Bartholomeus Rommel, kastelein en eigenaar

Johanna Margaretha Telvoren bezit naast deze inboedel ook in Castricum nog enkele stukken weiland en in Alkmaar nog een huis. Zij hertrouwde in 1815 met Bartholomeus Nicolaas Rommel, geboren in Amsterdam en voorvader van de bij velen nog bekende kapitein Rommel. Bartholomeus wordt kastelein- logementhouder van De Rustende Jager. Het logement legt hem geen windeieren, want in de loop der jaren koopt hij vele stukken land en huizen in Castricum. In 1832 heeft hij in Castricum inmiddels 26 hectare land en 5 huizen, waaronder huize Kerkzigt – een groot en langgerekt pand, dat in deze eeuw nog als Rooms-Katholiek Patronaatsgebouw in gebruik is geweest en stond op de plaats van de bioscoop en naastliggende panden.
Bij de volkstelling van 1830 woont Bartholomeus Rommel, met zijn vrouw, enig zoon, een stalknecht en 2 dienstboden in De Rustende Jager. Hij gaat in het voorjaar van 1833 op huize Kerkzigt wonen, hij wordt dan landeigenaar genoemd en heeft geen bemoeienis meer met De Rustende Jager; de herberg wordt vanaf mei 1833 door de familie Nuhout van der Veen voor 300 gulden per jaar verhuurd aan Frederik Jan Herman Schneiders.


Jaarboek 7, pagina 5

De Rustende Jager en bijbehorende percelen in 1833.
De Rustende Jager en bijbehorende percelen in 1833.

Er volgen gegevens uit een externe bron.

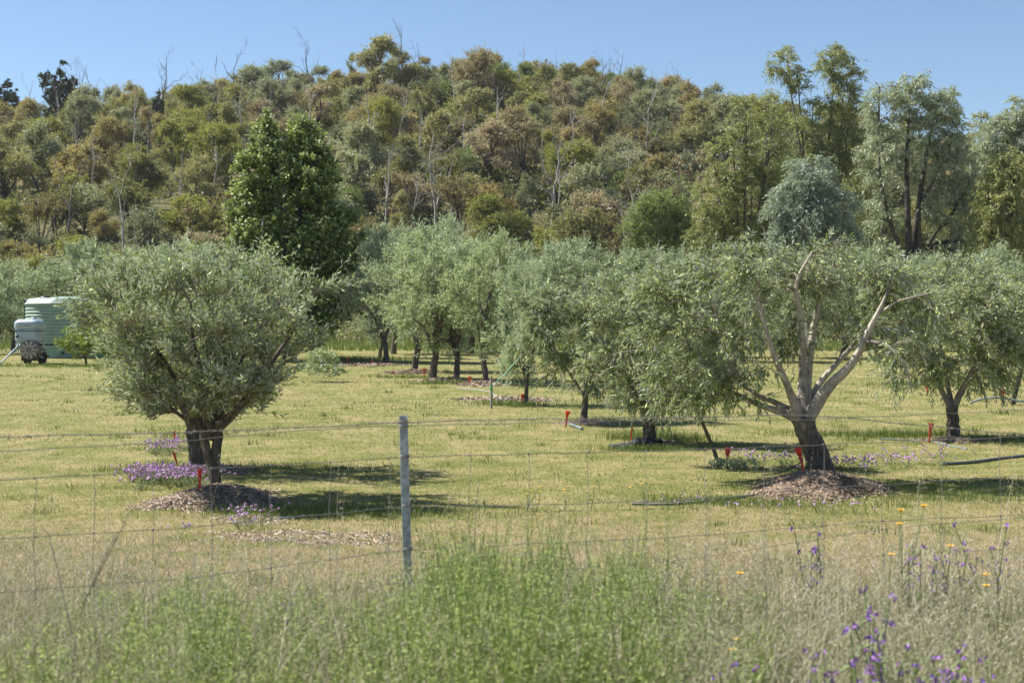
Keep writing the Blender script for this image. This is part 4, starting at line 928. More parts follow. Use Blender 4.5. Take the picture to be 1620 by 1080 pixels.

Op 25 juli 1833 verkopen de erfgenamen van Mr. Joachim Nuhout van der Veen aan Bartholomeus Rommel (noot 7) De Rustende Jager en het bijbehorende land, dat zich uitstrekte tot aan het verlengde van de korte Cieweg. Bij deze verkoop hoort ook een stal en erf aan de overkant van de herberg. De situering van de herberg met bijbehorende landerijen is aangegeven in de schets. In de akte van 1833 wordt het als volgt omschreven:

Kadasternummer:

  1. B 368: een huis zijnde ingericht tot eene herberg, erf en stal, het erf groot 7 are
  2. B 369: een tuin groot 15,10 are
  3. B 370: een stukje bouwland groot 6,40 are
  4. B 371: een stukje weiland groot 21,60 are
  5. B 364: een tuin groot 5,70 are
  6. B 393: een tuin groot 2,80 are
  7. B 394: een stal en erf groot 3,20 are

Het geheel wordt verkocht voor 3.800 gulden. Na Schneiders, die het pand voor 3 jaar heeft gehuurd, wordt Johannes Frederik Rommel logementhouder en kastelein. Na het overlijden van zijn vader in 1846 erft hij als enig zoon het bezit van De Rustende Jager.
Johannes is naast logementhouder ook brievendistributeur. De herberg speelt een belangrijke rol in de postverzorging. De postkoets loopt van Haarlem naar Alkmaar; bij de herberg worden de paarden verzorgd in de doorrijstal en worden de brieven afgegeven, die door Rommel verder worden bezorgd. In 1847 wordt hij daarom ook houder van het distributiekantoor en brievengaarder genoemd. Johannes is ook op andere terreinen actief; hij heeft ook een verhuur van paarden en rijtuigen.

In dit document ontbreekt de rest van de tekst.